The 7 Habits of Skiers: Synergy, In Defense of the Shotski

The 7 Habits of Skiers: Synergy, In Defense of the Shotski

King of Après

By King of Après \ November 16 2017

The Seven Habits of the Highly Effective Skier will take you on a seven-week spiritual journey as you develop the habits necessary to be best après-skier you can be!

Habit 5: Communication via Après-Ski
Habit 6: Synergize?
Habit 7: Sharpen The Skis

The Sixth Habit of Highly Effective Skiers, Synergy: In Defense of the Shot-Ski, explains why the shotski is such an important tradition in skiing culture. Skiers love shotskis.

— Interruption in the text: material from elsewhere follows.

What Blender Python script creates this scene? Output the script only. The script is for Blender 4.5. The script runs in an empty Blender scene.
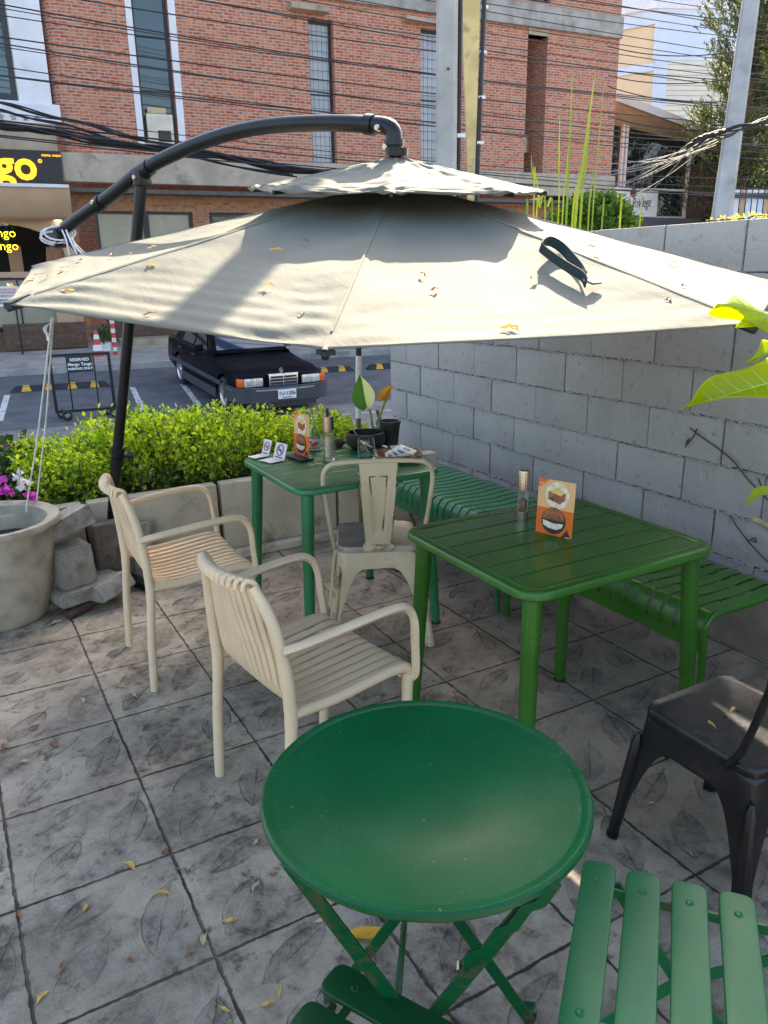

It’s a scientific fact. Whether you're a skier, snowboarder, or one of the few remaining tele-skiers, nothing brings the skiing community together better than a shotski.

If you’re not a skier, I’m sure the whole activity seems juvenile, sophomoric, maybe even something you did one time at a college frat party. But I’m here to defend the sacred act of taking synchronized shots of cinnamon-flavored whisky attached to an old, used ski from a thrift store.

But in order to explain the science behind the shotski, we need to go back to college.

Shotski 101:

Let’s start with a vocabulary lesson. Today’s vocab word is: Synergy, defined as the creation of a whole that is greater than the simple sum of its parts.

Mathematically, Synergy is defined by the equation: 1 + 1 = 3. 

Well, this Synergy is at the root of what makes the shotski such an important part of ski — and après-ski – culture. Sure, we could all finish our day on the slopes, head home, and drink alone, but that just seems kinda sad. Alternately, we could all stand around the bar, taking shots like you would do at a nightclub. The beauty of the shot-ski is found in the collaborative effort, the commitment to others, and the teamwork that goes into simultaneously consuming six shots of alcohol from shot glasses mounted to a ski. 

The mathematical formula for a shot-ski is: 1+1+1+1 = YEWWW!!!

Part math. Part art. Part science. Acts of verbal and non-verbal communication. Some psychology. Maybe even a little chemistry, physiology and anatomy. Throw in some team-building. Don't forget learning to "work well with others." All of these skills are required to successfully pull off the most advanced maneuver in après-skiing.